Monday, June 06, 2011

A Right to Justice: Native Youth Theater Play about Police Brutality

Photo credit: Charla Bear, KPLU, Seattle


The young people in this photograph are Native actors in A Right to Justice, a play being done in Seattle on June 12th, 2011 at the Rainier Valley Cultural Center. Produced by Red Eagle Soaring, it isn't the play the group had intended to do...  They wanted to do a play about basketball but the young actors couldn't get into it because they are trying to understand police brutality:
This play (written by our students and their teaching artists Drew Hobson and Hannah Franklin) explores our relationship as Natives with police and other authority figures, and touches on the haunting tragedy of Chief Leschi, whose story still evokes the sting of injustice 153 years after his hanging. 
The brutality the play is about spans a great length of time.

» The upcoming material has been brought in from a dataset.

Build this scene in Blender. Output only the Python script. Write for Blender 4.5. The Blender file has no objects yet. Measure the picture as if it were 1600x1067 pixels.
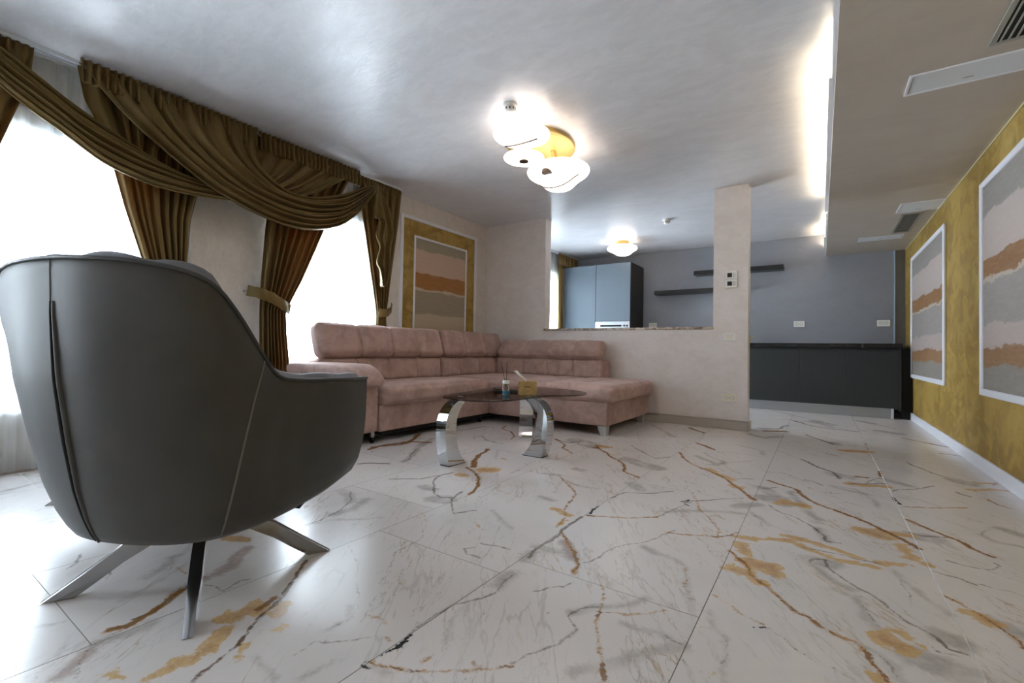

On a summer afternoon in August, 2010, John T. Williams, a Native woodcarver, was shot and killed by Ian Birk, a Seattle police officer. An investigation by the Seattle Police Department found the shooting was not justified.

The police officer's dash camera was on during the shooting. In it, you'll see Williams crossing the street in the crosswalk, in front of the police car. As he walks, he is carving a plank of wood. He goes out of camera view.

Birk got out of his car and called out "Hey, hey, hey! Put the knife down! Put the knife down!" He, too, goes out of camera view, and you hear gunshots. The video lasts over six minutes, during which you hear Birk say that he told Williams to put the knife down and that he was using it to carve the board.

This shooting has been featured prominently in Native news media since then. I cannot imagine what it must feel like to Seattle's Native community to see this video. Watching it, I understand how the shooting would shadow the youth in the community, and, I'm glad to see Red Eagle Soaring's efforts to help them process what happened.

Friday, June 03, 2011

TRIBES OF NATIVE AMERICA - series

This morning a librarian in New Jersey wrote to ask about the Tribes of Native America series published n 2002 by Blackbirch Press.

I don't know the series, but did a bit of searching and found a review of the Zuni volume in the series. That review is on Amazon, and it was submitted by Codi Hooee, a library media assistant at Zuni High School. She writes that she was "very disappointed" with the book. The historical information is correct, she says, but many of the captions for photographs and drawings are incorrect. And, she wrote:
What I found most offensive was the use of a photograph of our very sacred Sha'la'ko ceremony. Overall this book was poorly written, an example from the Customs section on page 25, "Among these are the June Rain Dance, held in August,..." The editors needed to be more thorough in researching the topic. 
She doesn't recommend the book.

Here's the cover for the Cahuilla volume. It is the same cover used for all the books in the series. The only thing that changes is the name of the tribal nation, at the bottom. It is a one-size-fits-all cover that suggests to me that the publisher didn't want to take the time or invest much money in developing the series. Codi's review notes that the book lists "the June Rain Dance" that is "held in August." Oops! Didn't the series have an editor who'd catch that sort of error?!

If that is the care and attention given to the entire series, it is not one I'd spend any money on...  If you're considering it for your collection, pass it up.

Thursday, June 02, 2011

Tim Tingle and Matt Dembicki at ALA

Tim Tingle, enrolled member of the Choctaw Nation of Oklahoma, and author of some of my favorite picture books, and Matt Dembicki will be at ALA this year as part of a panel that will discuss Dembicki's graphic novel, Trickster.

According to the ALA press release, a third person on the panel will be Michael Thompson, a high school English teacher in New Mexico. Thompson is a member of the Muscogee (Creek) Tribe. Forty percent of the students in his high school are Navajo.

The panel, "Trickster: Engaging Readers, Honoring Traditions" is scheduled for Sunday from 4 to 5:30 in room 284 o the Morial New Orleans Convention Center. It is sponsored by ALA's Committee on Rural, Native, and Tribal Libraries of All Kinds, the American Indian Library Association (AILA), and, ALA's Young Adult Library Services Association (YALSA).

I'm attending ALA this year and am really looking forward to hearing what they have to say!